• [SHORT PROBLEM]:
Gather all lines in the entries that include the word "Python".

• [RAW DATA]:
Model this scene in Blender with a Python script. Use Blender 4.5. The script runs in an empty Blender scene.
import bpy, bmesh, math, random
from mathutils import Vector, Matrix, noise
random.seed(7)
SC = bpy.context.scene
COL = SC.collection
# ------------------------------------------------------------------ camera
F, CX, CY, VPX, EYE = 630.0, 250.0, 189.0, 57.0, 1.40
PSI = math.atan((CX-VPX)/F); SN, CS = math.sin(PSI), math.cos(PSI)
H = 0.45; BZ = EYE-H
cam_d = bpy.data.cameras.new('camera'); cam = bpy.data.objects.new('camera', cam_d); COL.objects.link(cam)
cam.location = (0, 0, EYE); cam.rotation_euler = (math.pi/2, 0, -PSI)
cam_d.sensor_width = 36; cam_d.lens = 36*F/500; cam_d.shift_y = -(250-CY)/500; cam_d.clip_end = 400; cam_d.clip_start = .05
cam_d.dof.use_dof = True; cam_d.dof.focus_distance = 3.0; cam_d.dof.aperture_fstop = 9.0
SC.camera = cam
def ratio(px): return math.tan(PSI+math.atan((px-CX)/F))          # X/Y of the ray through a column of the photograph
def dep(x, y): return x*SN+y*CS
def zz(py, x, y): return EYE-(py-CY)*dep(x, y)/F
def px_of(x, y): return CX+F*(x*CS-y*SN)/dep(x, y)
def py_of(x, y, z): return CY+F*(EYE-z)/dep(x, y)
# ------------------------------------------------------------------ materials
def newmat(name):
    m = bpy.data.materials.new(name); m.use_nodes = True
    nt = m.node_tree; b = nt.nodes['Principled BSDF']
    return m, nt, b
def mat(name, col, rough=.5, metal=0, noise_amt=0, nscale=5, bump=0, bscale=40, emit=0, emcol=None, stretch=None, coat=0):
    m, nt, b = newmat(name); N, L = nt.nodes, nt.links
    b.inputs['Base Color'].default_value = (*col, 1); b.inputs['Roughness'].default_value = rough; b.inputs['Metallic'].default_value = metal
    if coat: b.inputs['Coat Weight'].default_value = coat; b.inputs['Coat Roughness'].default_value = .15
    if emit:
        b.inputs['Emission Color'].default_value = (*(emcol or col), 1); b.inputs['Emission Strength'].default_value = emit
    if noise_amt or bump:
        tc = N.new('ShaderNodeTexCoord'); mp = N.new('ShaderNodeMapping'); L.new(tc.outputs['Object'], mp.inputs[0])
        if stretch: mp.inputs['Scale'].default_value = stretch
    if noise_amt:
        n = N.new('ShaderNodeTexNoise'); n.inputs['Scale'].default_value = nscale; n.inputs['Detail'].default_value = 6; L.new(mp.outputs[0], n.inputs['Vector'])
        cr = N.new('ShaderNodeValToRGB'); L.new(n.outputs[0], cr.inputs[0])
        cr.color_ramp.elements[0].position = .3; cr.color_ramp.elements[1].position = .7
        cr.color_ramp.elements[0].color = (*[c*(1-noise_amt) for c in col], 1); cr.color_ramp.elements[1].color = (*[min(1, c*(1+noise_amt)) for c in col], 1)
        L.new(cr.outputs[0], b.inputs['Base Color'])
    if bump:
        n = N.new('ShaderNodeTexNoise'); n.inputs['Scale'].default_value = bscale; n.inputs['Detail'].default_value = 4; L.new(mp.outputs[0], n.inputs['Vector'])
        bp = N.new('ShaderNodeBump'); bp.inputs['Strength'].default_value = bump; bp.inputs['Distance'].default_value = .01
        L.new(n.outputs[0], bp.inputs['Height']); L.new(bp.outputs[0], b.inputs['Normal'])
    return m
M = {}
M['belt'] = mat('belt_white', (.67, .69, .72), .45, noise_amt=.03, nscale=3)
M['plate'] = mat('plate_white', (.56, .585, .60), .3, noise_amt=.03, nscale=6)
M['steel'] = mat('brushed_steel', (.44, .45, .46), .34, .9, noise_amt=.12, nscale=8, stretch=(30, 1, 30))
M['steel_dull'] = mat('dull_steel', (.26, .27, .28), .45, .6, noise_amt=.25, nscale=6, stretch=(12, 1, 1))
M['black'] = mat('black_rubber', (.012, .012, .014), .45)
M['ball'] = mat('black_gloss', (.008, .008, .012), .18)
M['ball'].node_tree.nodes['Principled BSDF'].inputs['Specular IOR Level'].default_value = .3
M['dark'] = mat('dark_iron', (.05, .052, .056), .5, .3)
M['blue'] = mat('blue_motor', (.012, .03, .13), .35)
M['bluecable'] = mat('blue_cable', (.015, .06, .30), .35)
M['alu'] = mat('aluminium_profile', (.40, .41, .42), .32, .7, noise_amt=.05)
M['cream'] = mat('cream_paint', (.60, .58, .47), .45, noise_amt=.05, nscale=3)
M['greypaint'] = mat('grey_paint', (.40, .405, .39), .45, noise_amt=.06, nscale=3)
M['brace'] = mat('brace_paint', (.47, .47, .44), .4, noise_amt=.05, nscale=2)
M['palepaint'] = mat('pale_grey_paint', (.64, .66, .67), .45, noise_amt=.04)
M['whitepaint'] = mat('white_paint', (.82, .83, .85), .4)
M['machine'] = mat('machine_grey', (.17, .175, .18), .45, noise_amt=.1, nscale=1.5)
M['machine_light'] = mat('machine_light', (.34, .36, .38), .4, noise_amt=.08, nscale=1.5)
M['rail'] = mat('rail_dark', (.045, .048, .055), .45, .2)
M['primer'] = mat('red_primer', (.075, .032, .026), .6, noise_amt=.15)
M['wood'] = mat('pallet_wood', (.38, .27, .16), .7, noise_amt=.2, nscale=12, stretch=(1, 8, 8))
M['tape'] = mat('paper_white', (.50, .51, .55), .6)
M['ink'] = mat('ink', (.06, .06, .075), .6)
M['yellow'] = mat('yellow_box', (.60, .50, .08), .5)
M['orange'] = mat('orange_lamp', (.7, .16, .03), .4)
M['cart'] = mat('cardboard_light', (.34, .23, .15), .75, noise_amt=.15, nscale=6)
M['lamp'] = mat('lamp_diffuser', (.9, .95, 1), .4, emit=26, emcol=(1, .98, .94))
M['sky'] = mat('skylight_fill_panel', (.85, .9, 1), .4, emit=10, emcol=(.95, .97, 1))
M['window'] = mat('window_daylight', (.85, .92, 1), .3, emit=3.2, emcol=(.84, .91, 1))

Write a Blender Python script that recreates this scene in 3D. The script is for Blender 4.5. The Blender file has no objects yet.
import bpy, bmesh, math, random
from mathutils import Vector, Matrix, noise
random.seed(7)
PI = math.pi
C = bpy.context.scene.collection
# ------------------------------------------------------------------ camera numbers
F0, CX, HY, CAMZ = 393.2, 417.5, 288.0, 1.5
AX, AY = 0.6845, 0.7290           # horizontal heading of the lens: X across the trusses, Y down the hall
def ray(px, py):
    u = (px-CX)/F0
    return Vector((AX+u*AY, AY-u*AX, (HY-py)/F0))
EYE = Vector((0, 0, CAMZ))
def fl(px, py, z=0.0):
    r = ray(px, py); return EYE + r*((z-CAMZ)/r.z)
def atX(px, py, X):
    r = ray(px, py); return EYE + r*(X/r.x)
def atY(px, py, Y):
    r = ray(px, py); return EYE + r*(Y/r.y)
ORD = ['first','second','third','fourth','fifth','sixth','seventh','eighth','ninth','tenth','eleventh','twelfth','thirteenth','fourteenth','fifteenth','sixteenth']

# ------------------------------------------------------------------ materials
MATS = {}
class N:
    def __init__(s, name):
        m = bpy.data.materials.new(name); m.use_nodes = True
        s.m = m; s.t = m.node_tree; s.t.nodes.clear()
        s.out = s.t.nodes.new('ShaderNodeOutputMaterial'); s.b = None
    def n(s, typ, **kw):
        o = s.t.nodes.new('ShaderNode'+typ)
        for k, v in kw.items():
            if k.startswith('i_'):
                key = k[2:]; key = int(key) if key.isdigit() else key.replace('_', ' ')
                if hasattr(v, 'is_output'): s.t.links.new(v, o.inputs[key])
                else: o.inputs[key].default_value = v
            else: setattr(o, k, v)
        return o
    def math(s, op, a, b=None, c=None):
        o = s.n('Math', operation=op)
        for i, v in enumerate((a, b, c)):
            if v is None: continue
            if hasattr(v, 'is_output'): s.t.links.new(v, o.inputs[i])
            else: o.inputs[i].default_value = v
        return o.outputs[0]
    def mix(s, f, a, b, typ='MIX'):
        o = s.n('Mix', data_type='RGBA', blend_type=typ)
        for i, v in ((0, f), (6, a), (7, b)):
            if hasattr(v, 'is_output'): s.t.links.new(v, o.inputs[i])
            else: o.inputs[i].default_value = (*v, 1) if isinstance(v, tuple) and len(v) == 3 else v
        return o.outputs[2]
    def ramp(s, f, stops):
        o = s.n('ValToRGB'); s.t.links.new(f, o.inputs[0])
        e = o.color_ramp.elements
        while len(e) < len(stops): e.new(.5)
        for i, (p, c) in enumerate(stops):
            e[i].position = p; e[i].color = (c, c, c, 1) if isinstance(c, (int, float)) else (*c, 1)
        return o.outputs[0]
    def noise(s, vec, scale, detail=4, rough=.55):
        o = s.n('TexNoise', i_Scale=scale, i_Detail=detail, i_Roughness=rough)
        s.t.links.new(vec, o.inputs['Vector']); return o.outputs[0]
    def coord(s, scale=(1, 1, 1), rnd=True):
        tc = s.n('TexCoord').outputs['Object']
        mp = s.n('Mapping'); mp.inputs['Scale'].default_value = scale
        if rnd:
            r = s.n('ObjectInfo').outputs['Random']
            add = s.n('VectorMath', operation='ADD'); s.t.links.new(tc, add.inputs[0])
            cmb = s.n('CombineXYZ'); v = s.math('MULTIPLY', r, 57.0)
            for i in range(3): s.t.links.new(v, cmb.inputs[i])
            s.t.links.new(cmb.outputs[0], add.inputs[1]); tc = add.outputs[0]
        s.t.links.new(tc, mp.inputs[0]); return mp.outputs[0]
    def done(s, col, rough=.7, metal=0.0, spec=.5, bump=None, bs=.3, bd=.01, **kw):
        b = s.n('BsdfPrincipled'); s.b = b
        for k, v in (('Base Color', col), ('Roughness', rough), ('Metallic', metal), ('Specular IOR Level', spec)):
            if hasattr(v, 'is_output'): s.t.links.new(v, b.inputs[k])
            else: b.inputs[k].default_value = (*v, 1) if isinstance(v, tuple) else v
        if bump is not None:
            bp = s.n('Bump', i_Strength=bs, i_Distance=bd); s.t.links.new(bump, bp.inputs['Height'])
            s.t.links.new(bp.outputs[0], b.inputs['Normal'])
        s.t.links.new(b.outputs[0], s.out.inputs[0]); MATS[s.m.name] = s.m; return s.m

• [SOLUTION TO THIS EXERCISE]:
Model this scene in Blender with a Python script. Use Blender 4.5. The script runs in an empty Blender scene.
Write a Blender Python script that recreates this scene in 3D. The script is for Blender 4.5. The Blender file has no objects yet.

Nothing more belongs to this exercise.